After two years of demonstrations targeting the deans and vice presidents of Mass. Hall and University Hall, students campaigning for a living wage have moved their protests to the stately and well-guarded Loeb House, home of the Harvard Corporation, the University's top governing body.
Over the past eight weeks, students have held two rallies on the manicured lawn of Loeb House and have even driven to New York to target Corporation members in their homes and offices.
Members of the Progressive Student Movement Labor Movement (PSLM) say they hope that focusing on the Corporation will force the administration to implement a living wage of at least $10.25 per hour for all Harvard employees. And by loudly calling attention to the existence of the Corporation, they say they hope to galvanize students to change the inner workings of the University.
This is a move that hasn't been seen on campus for at least a decade, says former Dean of Students Archie C. Epps III. Students targeted the University's highest decision-making body in the anti-Vietnam campaign of 1969, and again in an extended campaign against investment in apartheid South Africa in the 1980s.
But it's not clear that PSLM's current strategy will have any real effect on winning a living wage.

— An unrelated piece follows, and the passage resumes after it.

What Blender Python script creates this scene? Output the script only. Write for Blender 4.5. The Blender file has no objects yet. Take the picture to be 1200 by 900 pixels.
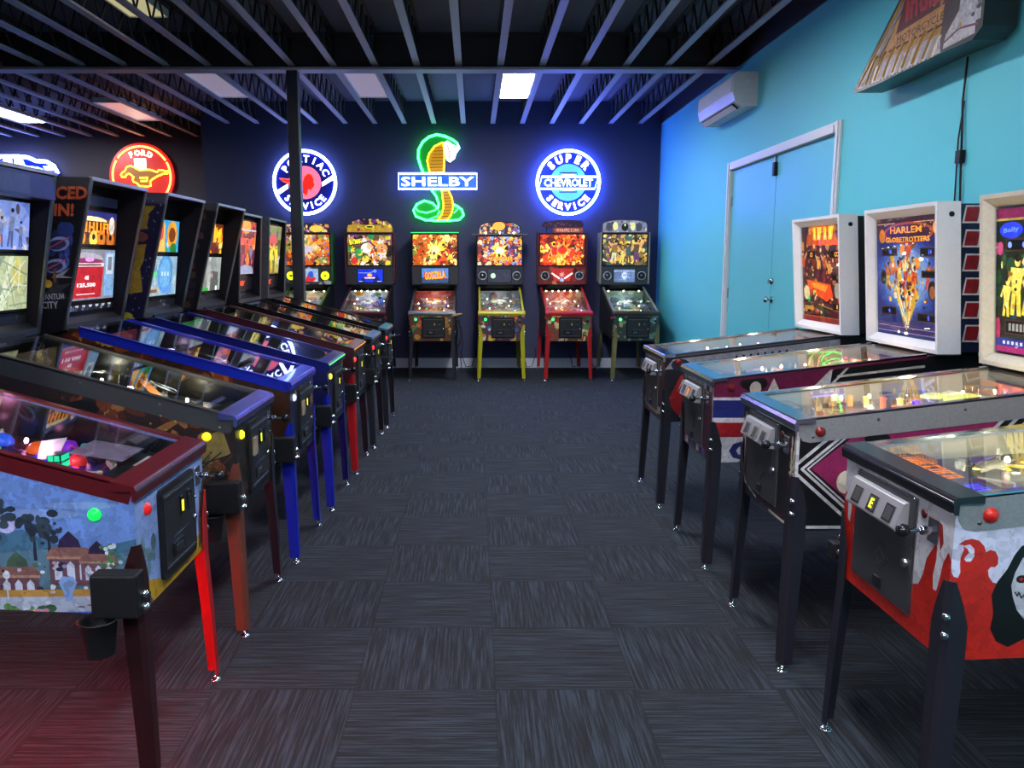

In response to students' agitation, a high-ranking committee of faculty members and administrators released a 100-page report last spring-after 13 months of research-recommending that the University enlarge the scope of worker benefits, including health insurance, education and access to campus facilities. University President Neil L. Rudenstine approved the recommendations, many of which have already taken effect.
Fulfilling these recommendations will most likely be the extent of the University's response, says Harvard's Vice President for Government, Community and Public Affairs Paul S. Grogan, regardless of the number of student actions aimed at Corporation members.
"This simply won't be an effective tactic in causing the University to reopen a question it has already engaged in very comprehensively and very seriously," Grogan says.